• _Short task_: Repeat the lines that follow, leaving nothing out.
------------------------------------------------------------------------
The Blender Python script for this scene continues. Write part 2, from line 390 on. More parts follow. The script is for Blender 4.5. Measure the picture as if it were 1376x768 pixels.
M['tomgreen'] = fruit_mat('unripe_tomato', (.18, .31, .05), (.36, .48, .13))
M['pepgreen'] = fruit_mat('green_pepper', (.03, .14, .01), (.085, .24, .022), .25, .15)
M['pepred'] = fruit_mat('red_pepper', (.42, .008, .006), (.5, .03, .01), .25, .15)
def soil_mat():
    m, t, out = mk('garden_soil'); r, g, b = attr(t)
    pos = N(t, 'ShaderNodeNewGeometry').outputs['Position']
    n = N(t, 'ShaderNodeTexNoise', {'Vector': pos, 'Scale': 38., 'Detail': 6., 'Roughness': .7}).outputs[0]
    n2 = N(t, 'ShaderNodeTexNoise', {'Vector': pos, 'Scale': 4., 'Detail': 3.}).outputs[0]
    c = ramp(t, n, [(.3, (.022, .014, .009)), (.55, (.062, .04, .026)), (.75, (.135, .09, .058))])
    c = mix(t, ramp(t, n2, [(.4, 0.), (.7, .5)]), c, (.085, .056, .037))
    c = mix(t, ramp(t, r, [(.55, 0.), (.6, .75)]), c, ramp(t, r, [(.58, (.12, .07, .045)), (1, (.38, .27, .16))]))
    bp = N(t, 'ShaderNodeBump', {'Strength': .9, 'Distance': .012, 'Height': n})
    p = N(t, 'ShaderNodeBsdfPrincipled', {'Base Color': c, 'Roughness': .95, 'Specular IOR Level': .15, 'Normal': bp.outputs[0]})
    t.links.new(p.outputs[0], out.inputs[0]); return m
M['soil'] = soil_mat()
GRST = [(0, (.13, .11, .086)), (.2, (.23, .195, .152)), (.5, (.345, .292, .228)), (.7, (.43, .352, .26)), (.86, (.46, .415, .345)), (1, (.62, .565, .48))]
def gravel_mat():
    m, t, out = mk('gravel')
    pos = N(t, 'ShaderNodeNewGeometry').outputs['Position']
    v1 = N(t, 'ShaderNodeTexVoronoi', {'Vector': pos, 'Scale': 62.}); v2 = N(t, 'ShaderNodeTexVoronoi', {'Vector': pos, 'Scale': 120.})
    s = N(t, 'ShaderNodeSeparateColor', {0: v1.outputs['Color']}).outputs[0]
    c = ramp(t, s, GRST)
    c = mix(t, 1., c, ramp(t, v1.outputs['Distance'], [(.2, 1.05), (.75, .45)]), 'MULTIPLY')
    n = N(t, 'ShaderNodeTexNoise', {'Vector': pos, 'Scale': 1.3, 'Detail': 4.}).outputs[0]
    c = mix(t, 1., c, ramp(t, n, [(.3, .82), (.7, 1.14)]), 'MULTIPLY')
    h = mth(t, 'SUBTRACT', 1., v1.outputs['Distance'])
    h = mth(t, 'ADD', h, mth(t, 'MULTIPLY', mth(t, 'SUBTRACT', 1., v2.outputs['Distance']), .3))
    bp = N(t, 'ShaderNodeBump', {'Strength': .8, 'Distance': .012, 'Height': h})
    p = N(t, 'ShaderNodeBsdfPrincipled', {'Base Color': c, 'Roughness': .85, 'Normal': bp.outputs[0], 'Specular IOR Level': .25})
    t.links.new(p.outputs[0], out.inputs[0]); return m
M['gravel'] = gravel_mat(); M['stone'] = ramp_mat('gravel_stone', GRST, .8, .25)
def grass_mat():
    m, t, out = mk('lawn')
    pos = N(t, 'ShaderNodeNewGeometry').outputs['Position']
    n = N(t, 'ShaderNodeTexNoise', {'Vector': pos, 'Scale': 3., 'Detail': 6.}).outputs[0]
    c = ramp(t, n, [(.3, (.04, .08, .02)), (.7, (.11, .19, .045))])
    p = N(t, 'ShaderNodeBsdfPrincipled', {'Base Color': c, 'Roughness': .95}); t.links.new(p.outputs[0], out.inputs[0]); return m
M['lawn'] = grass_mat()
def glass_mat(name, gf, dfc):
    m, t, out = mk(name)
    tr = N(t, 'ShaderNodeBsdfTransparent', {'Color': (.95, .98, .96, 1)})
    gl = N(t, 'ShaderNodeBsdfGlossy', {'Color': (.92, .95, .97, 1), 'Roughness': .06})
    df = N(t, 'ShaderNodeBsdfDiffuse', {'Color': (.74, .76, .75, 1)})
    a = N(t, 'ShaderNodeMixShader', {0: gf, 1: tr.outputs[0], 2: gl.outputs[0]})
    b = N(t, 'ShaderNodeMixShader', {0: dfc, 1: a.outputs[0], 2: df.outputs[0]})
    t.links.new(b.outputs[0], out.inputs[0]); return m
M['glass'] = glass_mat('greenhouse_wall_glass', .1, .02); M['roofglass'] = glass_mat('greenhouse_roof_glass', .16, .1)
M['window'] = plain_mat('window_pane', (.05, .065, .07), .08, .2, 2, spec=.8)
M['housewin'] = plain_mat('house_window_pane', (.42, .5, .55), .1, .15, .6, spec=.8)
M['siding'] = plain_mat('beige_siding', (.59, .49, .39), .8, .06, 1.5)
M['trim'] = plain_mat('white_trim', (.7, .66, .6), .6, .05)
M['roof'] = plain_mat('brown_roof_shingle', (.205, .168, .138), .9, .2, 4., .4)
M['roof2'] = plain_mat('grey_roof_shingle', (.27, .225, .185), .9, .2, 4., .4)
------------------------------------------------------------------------
• _Result of the task_:
The Blender Python script for this scene continues. Write part 2, from line 390 on. More parts follow. The script is for Blender 4.5. Measure the picture as if it were 1376x768 pixels.
M['tomgreen'] = fruit_mat('unripe_tomato', (.18, .31, .05), (.36, .48, .13))
M['pepgreen'] = fruit_mat('green_pepper', (.03, .14, .01), (.085, .24, .022), .25, .15)
M['pepred'] = fruit_mat('red_pepper', (.42, .008, .006), (.5, .03, .01), .25, .15)
def soil_mat():
    m, t, out = mk('garden_soil'); r, g, b = attr(t)
    pos = N(t, 'ShaderNodeNewGeometry').outputs['Position']
    n = N(t, 'ShaderNodeTexNoise', {'Vector': pos, 'Scale': 38., 'Detail': 6., 'Roughness': .7}).outputs[0]
    n2 = N(t, 'ShaderNodeTexNoise', {'Vector': pos, 'Scale': 4., 'Detail': 3.}).outputs[0]
    c = ramp(t, n, [(.3, (.022, .014, .009)), (.55, (.062, .04, .026)), (.75, (.135, .09, .058))])
    c = mix(t, ramp(t, n2, [(.4, 0.), (.7, .5)]), c, (.085, .056, .037))
    c = mix(t, ramp(t, r, [(.55, 0.), (.6, .75)]), c, ramp(t, r, [(.58, (.12, .07, .045)), (1, (.38, .27, .16))]))
    bp = N(t, 'ShaderNodeBump', {'Strength': .9, 'Distance': .012, 'Height': n})
    p = N(t, 'ShaderNodeBsdfPrincipled', {'Base Color': c, 'Roughness': .95, 'Specular IOR Level': .15, 'Normal': bp.outputs[0]})
    t.links.new(p.outputs[0], out.inputs[0]); return m
M['soil'] = soil_mat()
GRST = [(0, (.13, .11, .086)), (.2, (.23, .195, .152)), (.5, (.345, .292, .228)), (.7, (.43, .352, .26)), (.86, (.46, .415, .345)), (1, (.62, .565, .48))]
def gravel_mat():
    m, t, out = mk('gravel')
    pos = N(t, 'ShaderNodeNewGeometry').outputs['Position']
    v1 = N(t, 'ShaderNodeTexVoronoi', {'Vector': pos, 'Scale': 62.}); v2 = N(t, 'ShaderNodeTexVoronoi', {'Vector': pos, 'Scale': 120.})
    s = N(t, 'ShaderNodeSeparateColor', {0: v1.outputs['Color']}).outputs[0]
    c = ramp(t, s, GRST)
    c = mix(t, 1., c, ramp(t, v1.outputs['Distance'], [(.2, 1.05), (.75, .45)]), 'MULTIPLY')
    n = N(t, 'ShaderNodeTexNoise', {'Vector': pos, 'Scale': 1.3, 'Detail': 4.}).outputs[0]
    c = mix(t, 1., c, ramp(t, n, [(.3, .82), (.7, 1.14)]), 'MULTIPLY')
    h = mth(t, 'SUBTRACT', 1., v1.outputs['Distance'])
    h = mth(t, 'ADD', h, mth(t, 'MULTIPLY', mth(t, 'SUBTRACT', 1., v2.outputs['Distance']), .3))
    bp = N(t, 'ShaderNodeBump', {'Strength': .8, 'Distance': .012, 'Height': h})
    p = N(t, 'ShaderNodeBsdfPrincipled', {'Base Color': c, 'Roughness': .85, 'Normal': bp.outputs[0], 'Specular IOR Level': .25})
    t.links.new(p.outputs[0], out.inputs[0]); return m
M['gravel'] = gravel_mat(); M['stone'] = ramp_mat('gravel_stone', GRST, .8, .25)
def grass_mat():
    m, t, out = mk('lawn')
    pos = N(t, 'ShaderNodeNewGeometry').outputs['Position']
    n = N(t, 'ShaderNodeTexNoise', {'Vector': pos, 'Scale': 3., 'Detail': 6.}).outputs[0]
    c = ramp(t, n, [(.3, (.04, .08, .02)), (.7, (.11, .19, .045))])
    p = N(t, 'ShaderNodeBsdfPrincipled', {'Base Color': c, 'Roughness': .95}); t.links.new(p.outputs[0], out.inputs[0]); return m
M['lawn'] = grass_mat()
def glass_mat(name, gf, dfc):
    m, t, out = mk(name)
    tr = N(t, 'ShaderNodeBsdfTransparent', {'Color': (.95, .98, .96, 1)})
    gl = N(t, 'ShaderNodeBsdfGlossy', {'Color': (.92, .95, .97, 1), 'Roughness': .06})
    df = N(t, 'ShaderNodeBsdfDiffuse', {'Color': (.74, .76, .75, 1)})
    a = N(t, 'ShaderNodeMixShader', {0: gf, 1: tr.outputs[0], 2: gl.outputs[0]})
    b = N(t, 'ShaderNodeMixShader', {0: dfc, 1: a.outputs[0], 2: df.outputs[0]})
    t.links.new(b.outputs[0], out.inputs[0]); return m
M['glass'] = glass_mat('greenhouse_wall_glass', .1, .02); M['roofglass'] = glass_mat('greenhouse_roof_glass', .16, .1)
M['window'] = plain_mat('window_pane', (.05, .065, .07), .08, .2, 2, spec=.8)
M['housewin'] = plain_mat('house_window_pane', (.42, .5, .55), .1, .15, .6, spec=.8)
M['siding'] = plain_mat('beige_siding', (.59, .49, .39), .8, .06, 1.5)
M['trim'] = plain_mat('white_trim', (.7, .66, .6), .6, .05)
M['roof'] = plain_mat('brown_roof_shingle', (.205, .168, .138), .9, .2, 4., .4)
M['roof2'] = plain_mat('grey_roof_shingle', (.27, .225, .185), .9, .2, 4., .4)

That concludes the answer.